PIERRE-AUGUSTE RENOIR
Le Chapeau Epinglé (1e planche).

Lithograph printed in dark olive green, 1897. 600x492 mm; 23 5/8x19 1/4 inches, full margins. Artist's proof, aside from the editions of 50 printed in sanguine, 100 printed in black and 50 printed in brown. Printed by Auguste Clot, Paris. Published by Vollard, Paris. A superb, richly-inked impression of this large, important lithograph.

Renoir (1841-1919) made two versions of this lithograph: the first printed monochromatically in several different color editions and the second printed in nine colors combined. According to The Museum of Modern Art, New York, where there is an impression of the latter, " Le Chapeau Epinglé, one of Renoir's largest, most elaborate prints, is among the lithographs he published in the 1890s, when color lithography finally began to shed its commercial associations and became a vehicle for original expression. His efforts in this medium were greatly indebted to the enterprising encouragement of two men: the Parisian dealer Ambroise Vollard, who commissioned prints by contemporary artists, and eventually became the most important print publisher of his time; and Auguste Clot, the great lithography printer who printed many of Vollard's editions. Vollard believed that by using the finest paper and inks and employing the best master printers his editions would appeal to collectors as affordable alternatives to unique works.
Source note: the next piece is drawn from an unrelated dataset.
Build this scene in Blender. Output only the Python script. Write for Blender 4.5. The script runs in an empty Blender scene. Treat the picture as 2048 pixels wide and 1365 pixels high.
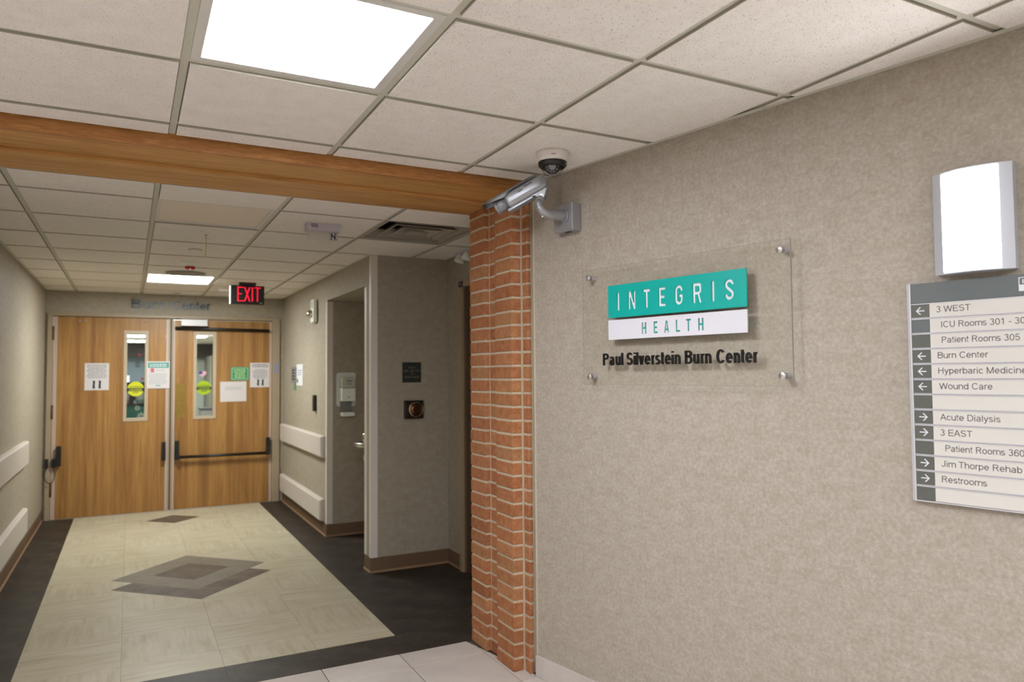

To create this print, Renoir made a preliminary drawing on paper, which was transferred to the lithographic stone. He then reworked the image on the stone, using lithographic ink. After this state was printed, he colored an impression with pastel, which the printer then used as a guide for the preparation of the color print. The final print bears the kind of loose, feathery markings and vivid, atmospheric coloring that are hallmarks of Renoir's paintings. The subject, which Renoir had previously treated in a pastel and an oil painting of 1893, as well as in three etchings of 1894, is the painter Berthe Morisot's daughter, Julie, pinning flowers on her cousin Paulette's broad-brimmed hat. Delteil 29.